Fate[jul 2013]

Fuden-An: Leaves from a Tea-Journal

Fate[Jul 2013]

KOBORI Sojitsu (the 13th Grand Master of the Enshu Sado School )

It is now summer in Japan where every day feels like the whole country is on fire.
Until recently the temperature was very unpredictable.

This climate seems to have an impact first on plants. In tea ceremony, tea flowers used to decorate the alcove cannot be the same flowers used to represent the season, which makes preparations for each tea ceremony quite troublesome.
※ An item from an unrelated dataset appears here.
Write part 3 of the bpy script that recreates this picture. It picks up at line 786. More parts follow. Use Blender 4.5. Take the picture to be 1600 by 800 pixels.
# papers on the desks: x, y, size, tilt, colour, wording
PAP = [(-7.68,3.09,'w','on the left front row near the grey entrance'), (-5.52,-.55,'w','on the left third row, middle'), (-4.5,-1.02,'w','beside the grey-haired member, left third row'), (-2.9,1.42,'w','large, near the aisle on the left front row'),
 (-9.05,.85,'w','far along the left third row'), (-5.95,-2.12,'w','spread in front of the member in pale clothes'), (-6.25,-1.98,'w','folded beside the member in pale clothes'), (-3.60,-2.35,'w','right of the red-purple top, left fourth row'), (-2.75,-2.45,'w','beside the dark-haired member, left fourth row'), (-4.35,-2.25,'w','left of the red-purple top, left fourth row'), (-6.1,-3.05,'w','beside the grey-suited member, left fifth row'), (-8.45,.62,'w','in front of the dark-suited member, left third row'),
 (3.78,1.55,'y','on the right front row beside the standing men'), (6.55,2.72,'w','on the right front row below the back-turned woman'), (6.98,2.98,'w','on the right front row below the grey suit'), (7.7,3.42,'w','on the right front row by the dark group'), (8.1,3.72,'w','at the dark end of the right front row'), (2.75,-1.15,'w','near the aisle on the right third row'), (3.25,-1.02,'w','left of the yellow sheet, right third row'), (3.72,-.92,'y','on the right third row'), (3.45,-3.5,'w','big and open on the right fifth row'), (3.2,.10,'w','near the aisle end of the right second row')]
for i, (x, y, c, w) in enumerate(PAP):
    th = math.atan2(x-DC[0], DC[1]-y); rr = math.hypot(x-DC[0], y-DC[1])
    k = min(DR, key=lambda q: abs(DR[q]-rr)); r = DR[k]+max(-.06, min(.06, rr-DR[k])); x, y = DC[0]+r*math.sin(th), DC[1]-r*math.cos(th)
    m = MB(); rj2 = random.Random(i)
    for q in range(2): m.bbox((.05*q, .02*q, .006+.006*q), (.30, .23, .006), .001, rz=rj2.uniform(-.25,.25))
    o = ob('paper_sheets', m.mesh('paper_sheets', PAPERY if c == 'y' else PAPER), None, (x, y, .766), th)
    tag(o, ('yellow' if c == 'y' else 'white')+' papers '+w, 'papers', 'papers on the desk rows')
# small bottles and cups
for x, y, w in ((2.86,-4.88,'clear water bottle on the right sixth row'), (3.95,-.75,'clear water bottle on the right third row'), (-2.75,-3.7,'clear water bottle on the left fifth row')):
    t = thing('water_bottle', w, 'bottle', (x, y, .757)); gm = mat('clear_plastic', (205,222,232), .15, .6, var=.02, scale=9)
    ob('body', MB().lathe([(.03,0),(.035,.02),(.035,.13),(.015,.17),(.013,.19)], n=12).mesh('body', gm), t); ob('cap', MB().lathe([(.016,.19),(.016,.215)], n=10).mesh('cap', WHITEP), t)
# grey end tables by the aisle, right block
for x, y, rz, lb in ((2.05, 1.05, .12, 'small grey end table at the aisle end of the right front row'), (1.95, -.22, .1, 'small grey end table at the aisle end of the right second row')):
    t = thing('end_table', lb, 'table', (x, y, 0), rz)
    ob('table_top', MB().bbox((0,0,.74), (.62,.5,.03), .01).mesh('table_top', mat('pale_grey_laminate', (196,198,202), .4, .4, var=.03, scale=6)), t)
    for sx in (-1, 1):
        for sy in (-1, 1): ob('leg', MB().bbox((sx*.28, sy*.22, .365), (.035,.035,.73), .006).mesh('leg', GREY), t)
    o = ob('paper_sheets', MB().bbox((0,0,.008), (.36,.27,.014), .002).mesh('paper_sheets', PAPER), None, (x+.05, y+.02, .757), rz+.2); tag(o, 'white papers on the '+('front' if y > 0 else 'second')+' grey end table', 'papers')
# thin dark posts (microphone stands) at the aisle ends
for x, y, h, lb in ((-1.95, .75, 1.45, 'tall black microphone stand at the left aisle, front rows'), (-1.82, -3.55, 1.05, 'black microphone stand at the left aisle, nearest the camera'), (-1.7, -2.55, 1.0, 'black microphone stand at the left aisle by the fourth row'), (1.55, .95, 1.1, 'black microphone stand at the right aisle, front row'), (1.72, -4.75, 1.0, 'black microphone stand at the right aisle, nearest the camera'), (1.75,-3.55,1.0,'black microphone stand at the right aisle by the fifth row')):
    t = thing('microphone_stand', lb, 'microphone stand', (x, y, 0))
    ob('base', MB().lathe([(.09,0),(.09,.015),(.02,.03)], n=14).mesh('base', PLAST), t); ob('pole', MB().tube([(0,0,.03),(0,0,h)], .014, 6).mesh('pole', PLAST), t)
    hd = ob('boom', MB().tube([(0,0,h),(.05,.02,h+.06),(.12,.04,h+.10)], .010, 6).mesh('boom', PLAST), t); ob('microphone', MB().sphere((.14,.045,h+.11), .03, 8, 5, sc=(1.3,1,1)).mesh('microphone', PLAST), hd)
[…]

On May 6th there was an event involving Enshu in Kanazawa prefecture. It was picked up as news in the Enshu-magazine previously and the graves of the relatives of the founding ancestors of Enshu were discovered in Noda Mountain in Kanazawa city and a ceremony was held.
One of the relatives of Enshu is the second son of Kobori Samanosuke Masaharu (vice-minister of Left Division of Bureau of Horses), Magobei , Enshu’s youngest brother who took over Enshu’s work related to architecture.

In Enshu’s lifetime, Samanosuke always accompanied Enshu whenever he went to teach tea ceremony to the third master Toshitsune and Mitsutaka of the Maeda family of Kaga Province. He also contributed to Urasenke (a different school of tea ceremony) when Sensou Soushitsu was a white officer in the family of Maeda. His second son, Magobei, also served the Maeda family.

Another relative of Enshu is the son of Enshu’s daughter, Shinjyurou, who was later adopted by Enshu to be his son and served the Maeda family. He worked mainly as master Maeda's bodyguard. The relation with the family of Kobori which was started from Enshu was important to the Maeda family in Kaga province.

The graves of these two and their descendants were discovered and my pupils in Kanazawa affiliate renovated the graves. Afterwards, the 'Preservation Association of Monuments of the Enshu Family’ was established. I was invited to the ceremony and gave a speech and also conducted a tea ceremony which was attended by 400 people.

On that day, the fifteenth master of the leading chief retainer of the Maeda family, Honda Masamitsu, joined us for a whole day and became a chairman of the association.

We held the ceremony at the Kanazawa new grand hotel which was built on the site of the house of Shinjyurou. Thanks to our relationship of more than 400 years, I was able to rear a monument.

Enshu had a network significantly wider than other tea masters in the Edo era and, fortunately for the fact that he lived after the tumultuous Sengoku period, there are many things related to him that still remain. So it is a great honor to be able to find something related to him for us who study his tea ceremony.